Das sind auch die Tage, an denen das Modegeschäft „Peppys“ besonders gut besucht ist. „Natürlich haben wir an den Aktions- und Markttagen eine deutlich höhere Kundenfrequenz“, sagt Geschäftsführer Andreas Caspari. Seit mehr als 20 Jahren verkaufen er und seine Frau in Schlebusch Mode für Kinder und Erwachsene. Die Konkurrenz der Rathaus-Galerie haben sie dabei nie wirklich gespürt. „Die Kunden haben an Schlebusch einen anderen Anspruch. Es ist klar, dass die Auswahl hier nicht so riesig ist, dafür zählt hier der persönliche Kontakt und die Beratung, während Wiesdorf eher anonym ist.“
Eine Sorge teilen alle Ladeninhaber: Sie sehen ihr Erfolgsgeheimnis durch die neu eingeführten Parkgebühren bedroht. „Wir merken bei den Bestellungen in unseren Online-Shops, dass Kunden etwa aus Burscheid sich teilweise lieber beliefern lassen, als zu uns zu kommen“, sagt Dirk Müller, Geschäftsführer der „Nähszene“, die unter verschiedenen Namen seit 1950 in Schlebusch Stoffe und Nähbedarf anbietet. „Und Kunden aus dem Kölner Norden fahren teilweise eher in unsere Filiale nach Düsseldorf, weil dort weniger Verkehr und mehr Parkplätze sind.“ Trotz der großen Tradition hänge er nicht unbedingt an dem Standort Schlebusch, wenn sich an der aktuellen Park- und Verkehrssituation nichts ändere. „Es gibt mittlerweile auch viele attraktive Angebote auf der grünen Wiese.“ Damit habe er in Düsseldorf gute Erfahrungen gemacht.

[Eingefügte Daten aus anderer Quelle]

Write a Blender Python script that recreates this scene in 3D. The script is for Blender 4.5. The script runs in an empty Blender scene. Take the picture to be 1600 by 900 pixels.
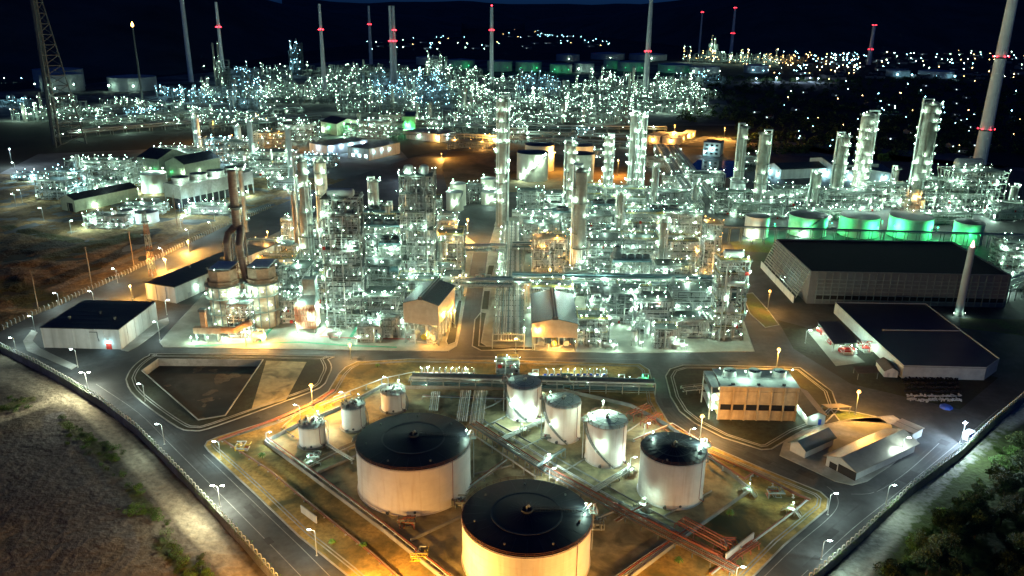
import bpy, math, random
import numpy as np
from mathutils import Vector, Matrix

SC = bpy.context.scene
COL = SC.collection
R3 = math.radians

# ------------------------------------------------------------------ camera
CAM_F, CAM_TH, CAM_RO, CAM_H = 1240.0, R3(19.1), R3(0.69), 150.0
_fw = np.array([0, math.cos(CAM_TH), -math.sin(CAM_TH)])
_r0 = np.array([1.0, 0, 0])
_u0 = np.cross(_r0, _fw)
_c, _s = math.cos(CAM_RO), math.sin(CAM_RO)
CR = _c * _r0 + _s * _u0
CU = -_s * _r0 + _c * _u0
cam = bpy.data.objects.new('camera', bpy.data.cameras.new('camera'))
COL.objects.link(cam)
cam.data.sensor_width = 36.0
cam.data.lens = CAM_F * 36.0 / 1600.0
cam.data.clip_start = 1.0
cam.data.clip_end = 60000.0
M = Matrix.Identity(4)
for i in range(3):
    M[i][0], M[i][1], M[i][2] = CR[i], CU[i], -_fw[i]
M[2][3] = CAM_H
cam.matrix_world = M
SC.camera = cam

# ------------------------------------------------------------------ night sky, moon, exposure
world = bpy.data.worlds.new('World')
SC.world = world
world.use_nodes = True
wn, wl = world.node_tree.nodes, world.node_tree.links
bg = wn['Background']
sky = wn.new('ShaderNodeTexSky')
sky.sky_type = 'NISHITA'
sky.sun_disc = False
sky.sun_elevation = R3(32)
sky.sun_rotation = R3(200)
tint = wn.new('ShaderNodeMix')
tint.data_type = 'RGBA'
tint.blend_type = 'MULTIPLY'
tint.inputs['Factor'].default_value = 1.0
tint.inputs['B'].default_value = (0.045, 0.22, 1.0, 1)
wl.new(sky.outputs[0], tint.inputs['A'])
wl.new(tint.outputs['Result'], bg.inputs['Color'])
bg.inputs['Strength'].default_value = 0.014
moon = bpy.data.objects.new('moon', bpy.data.lights.new('moon', 'SUN'))
moon.data.energy = 0.006
moon.data.angle = R3(0.5)
moon.data.color = (0.75, 0.85, 1.0)
moon.rotation_euler = (R3(58), 0, R3(-20))
COL.objects.link(moon)
SC.view_settings.view_transform = 'Standard'
SC.view_settings.look = 'None'
SC.view_settings.exposure = 0.0
SC.view_settings.gamma = 1.0
SC.view_settings.use_curve_mapping = False
SC.render.engine = 'CYCLES'
cy = SC.cycles
cy.use_light_tree = True
cy.max_bounces = 4
cy.diffuse_bounces = 1
cy.glossy_bounces = 2
cy.transmission_bounces = 2
cy.transparent_max_bounces = 4
cy.caustics_reflective = False
cy.caustics_refractive = False
cy.sample_clamp_indirect = 1.5
cy.use_denoising = True
cy.pixel_filter_type = 'BLACKMAN_HARRIS'
cy.filter_width = 1.5
try:
    cy.denoiser = 'OPENIMAGEDENOISE'
    cy.denoising_input_passes = 'RGB_ALBEDO_NORMAL'
    cy.denoising_prefilter = 'ACCURATE'
except Exception:
    pass

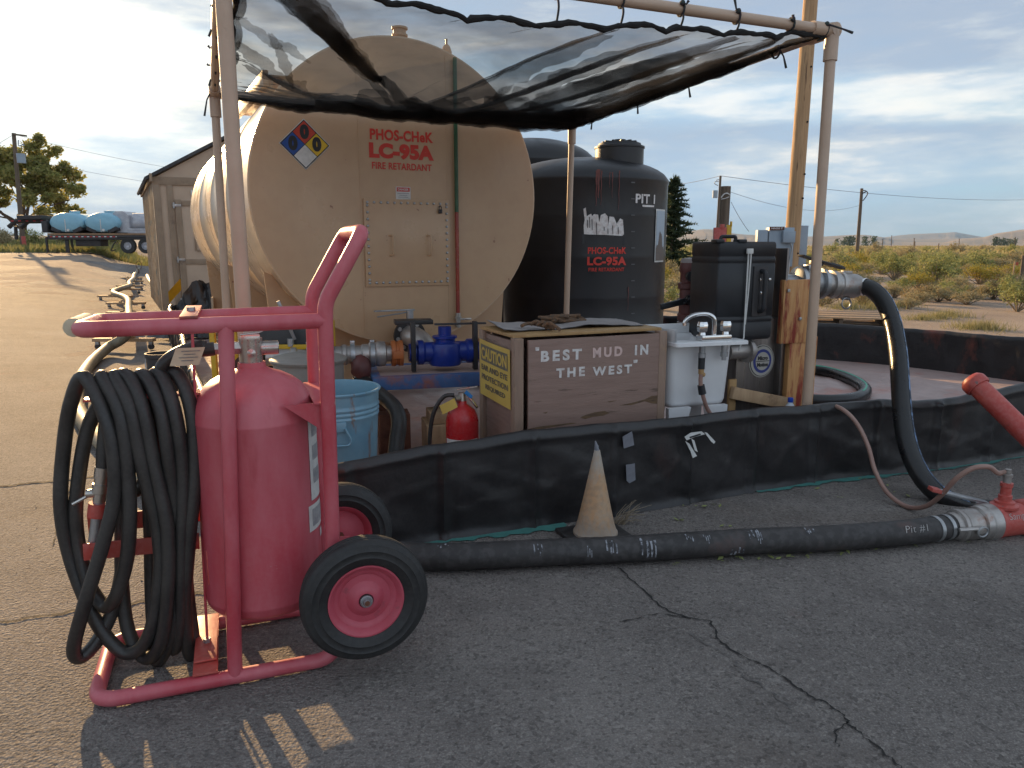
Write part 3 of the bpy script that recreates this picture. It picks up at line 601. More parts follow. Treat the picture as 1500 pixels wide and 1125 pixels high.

Verena Thelen beobachtet, dass die Parkgebühren die Kunden zwar bislang nicht abhalten, sie aber unentspannter machen. „Einige schauen häufiger auf die Uhr und sagen: Jetzt muss ich aber zurück zum Auto.“ Die Höchstparkdauer im Bereich auf und um den Marktplatz beträgt derzeit zwei Stunden. Danach muss Geld nachgeworfen oder an der Parkscheibe gedreht werden. Das versetze viel Kunden in Unruhe und sie gehen eher zurück, als noch durch einen Laden zu bummeln, einen Kaffee zu trinken oder einen Plausch zu halten. Und Stress ist das, was die Schlebuscher Fußgängerzone am wenigsten gebrauchen kann. Das Dorf lebt von seiner Gemütlichkeit.